Namun, lihatlah Malaysia. Hanya pada kuartal pertama, mereka sudah membukukan total investasi RM 57,4 miliar (Rp 191,03 triliun) atau kenaikan 18,8 persen jika dibandingkan dengan periode yang sama sebelumnya. Intinya, dalam kondisi chaos dan konflik politik seperti saat ini, ketertarikan investor ke Malaysia belum goyah.

Anggapan bahwa semakin besarnya jumlah insentif akan mendorong jumlah investasi, tampaknya, lemah. Pemberian insentif justru mengurangi potensi pajak, sementara di sisi lain membuat produk-produk dalam negeri menjadi tidak kompetitif.

Akhiri Rezim Insentif

Rezim insentif pemerintah sebenarnya adalah lipstik agar APBN tampak bersahabat dengan rakyat. Namun, dalam praktiknya, cara mendapatkannya sungguh sangat luar biasa sulit. Kendati bertujuan baik, yakni membantu mendorong kegiatan manufaktur dengan berinvestasi barang modal, perizinannya bahkan menyedot anggaran yang tidak murah.

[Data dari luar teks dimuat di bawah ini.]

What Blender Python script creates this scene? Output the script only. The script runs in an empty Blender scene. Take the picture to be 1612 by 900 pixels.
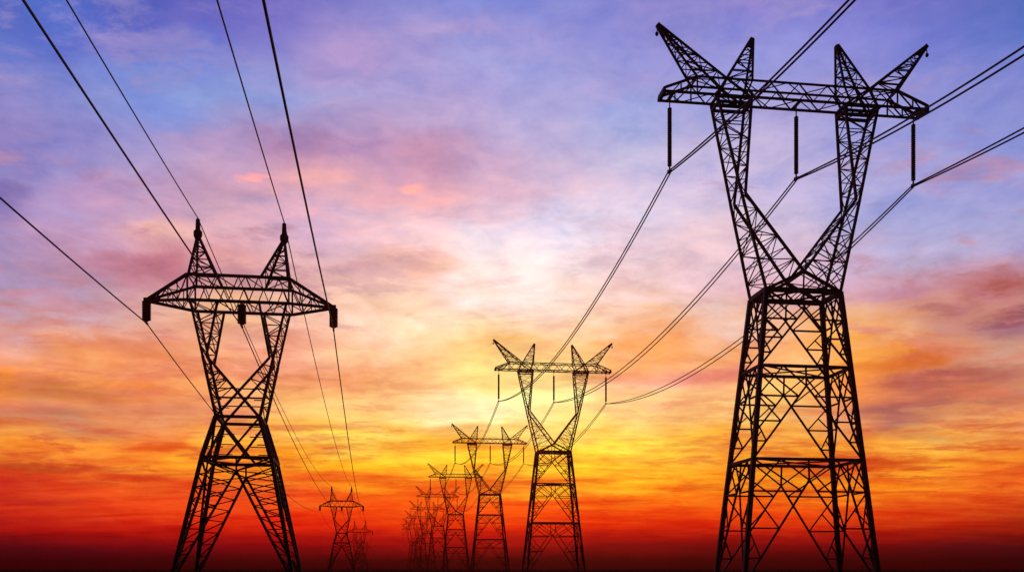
import bpy, math, random
from mathutils import Vector, Matrix
random.seed(7)
SC = bpy.context.scene
COL = SC.collection
R = math.radians

# ------------------------------------------------------------------ camera
EYE = 1.7
cam_d = bpy.data.cameras.new('camera')
cam = bpy.data.objects.new('camera', cam_d)
COL.objects.link(cam)
cam.location = (0, 0, EYE)
cam.rotation_euler = (R(90), 0, 0)
cam_d.sensor_width = 36.0
cam_d.lens = 33.5
cam_d.shift_y = 443.0 / 1612.0
cam_d.clip_start = 0.1
cam_d.clip_end = 20000
SC.camera = cam

SC.view_settings.view_transform = 'Standard'
SC.view_settings.look = 'None'
SC.view_settings.exposure = 0.0
SC.view_settings.gamma = 1.0
SC.view_settings.use_curve_mapping = False
SC.cycles.max_bounces = 4
SC.cycles.volume_bounces = 1
SC.cycles.use_denoising = True

SUN_EL, SUN_AZ = 8.0, 1.5          # degrees; azimuth clockwise from +Y
SUN_STRENGTH = 0.02
NISHITA_STRENGTH = 0.012
SUNSET_STRENGTH = 1.06
HAZE_DENSITY = 0.0006
HAZE_ALBEDO = (0.27, 0.06, 0.05)
HAZE_G = 0.965


def lin(c):
    c /= 255.0
    return c / 12.92 if c <= 0.04045 else ((c + 0.055) / 1.055) ** 2.4


# ------------------------------------------------------------------ node helpers
class NT:
    """small helper around a node tree"""
    def __init__(self, tree):
        self.t = tree
        self.n = tree.nodes
        self.l = tree.links

    def new(self, kind, **kw):
        n = self.n.new(kind)
        for k, v in kw.items():
            setattr(n, k, v)
        return n

    def put(self, sock, v):
        if hasattr(v, 'is_output'):
            self.l.new(v, sock)
        else:
            sock.default_value = v

    def math(self, op, a, b=0.0, c=0.0, clamp=False):
        n = self.new('ShaderNodeMath', operation=op)
        n.use_clamp = clamp
        self.put(n.inputs[0], a)
        self.put(n.inputs[1], b)
        self.put(n.inputs[2], c)
        return n.outputs[0]

    def vmath(self, op, a, b=(0, 0, 0), out=0):
        n = self.new('ShaderNodeVectorMath', operation=op)
        self.put(n.inputs[0], a)
        if op == 'SCALE':
            self.put(n.inputs['Scale'], b)
        else:
            self.put(n.inputs[1], b)
        return n.outputs[out]

    def mix(self, f, a, b, blend='MIX'):
        n = self.new('ShaderNodeMix', data_type='RGBA', blend_type=blend)
        n.clamp_factor = True
        self.put(n.inputs[0], f)
        self.put(n.inputs[6], a)
        self.put(n.inputs[7], b)
        return n.outputs[2]

    def smooth(self, v, a, b, lo=0.0, hi=1.0):
        n = self.new('ShaderNodeMapRange', interpolation_type='SMOOTHSTEP')
        self.put(n.inputs[0], v)
        for i, x in enumerate((a, b, lo, hi)):
            n.inputs[i + 1].default_value = x
        return n.outputs[0]

    def noise(self, vec, scale, detail=5, rough=0.55, dist=0.0):
        n = self.new('ShaderNodeTexNoise', noise_dimensions='3D')
        self.put(n.inputs['Vector'], vec)
        n.inputs['Scale'].default_value = scale
        n.inputs['Detail'].default_value = detail
        n.inputs['Roughness'].default_value = rough
        n.inputs['Distortion'].default_value = dist
        return n.outputs['Fac']

    def ramp(self, f, stops, interp='LINEAR'):
        n = self.new('ShaderNodeValToRGB')
        cr = n.color_ramp
        cr.interpolation = interp
        while len(cr.elements) < len(stops):
            cr.elements.new(0.5)
        for e, (p, c) in zip(cr.elements, stops):
            e.position = p
            e.color = c
        self.put(n.inputs[0], f)
        return n.outputs[0]


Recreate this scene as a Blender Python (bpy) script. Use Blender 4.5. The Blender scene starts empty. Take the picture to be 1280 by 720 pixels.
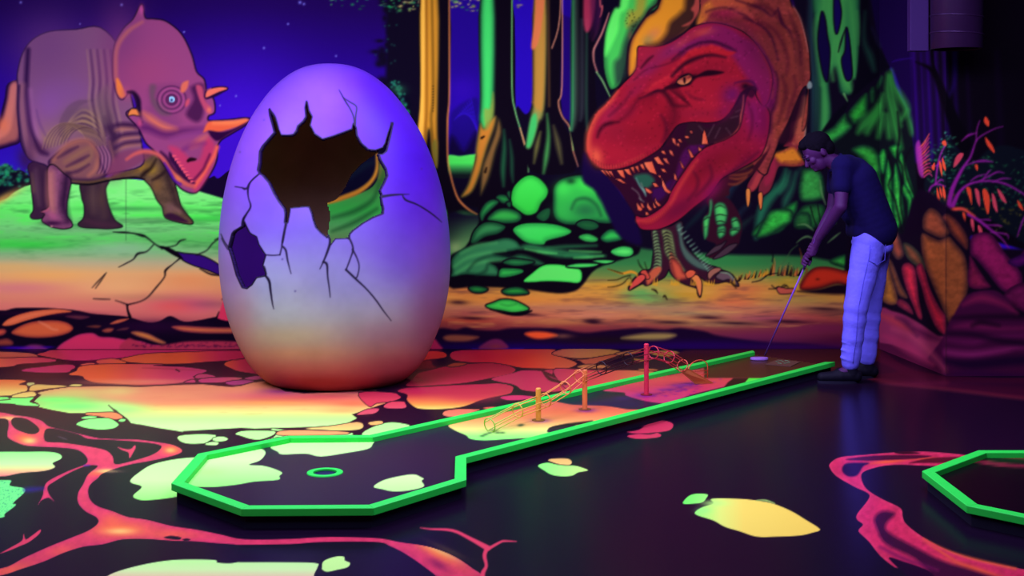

Para investor sebenarnya sangat mengharapkan insentif lain dalam berinvestasi di Indonesia, yakni keamanan, kepastian hukum, politik yang kondusif, infrastruktur yang memadai, birokrasi yang kooperatif, dan buruh yang tenang.
Nilai enam insentif nonfiskal itu bahkan melebihi nilai insentif apa pun yang ditawarkan pemerintah. PKB adalah hal yang sia-sia jika tidak diiringi dengan revolusi mental seluruh komponen bangsa.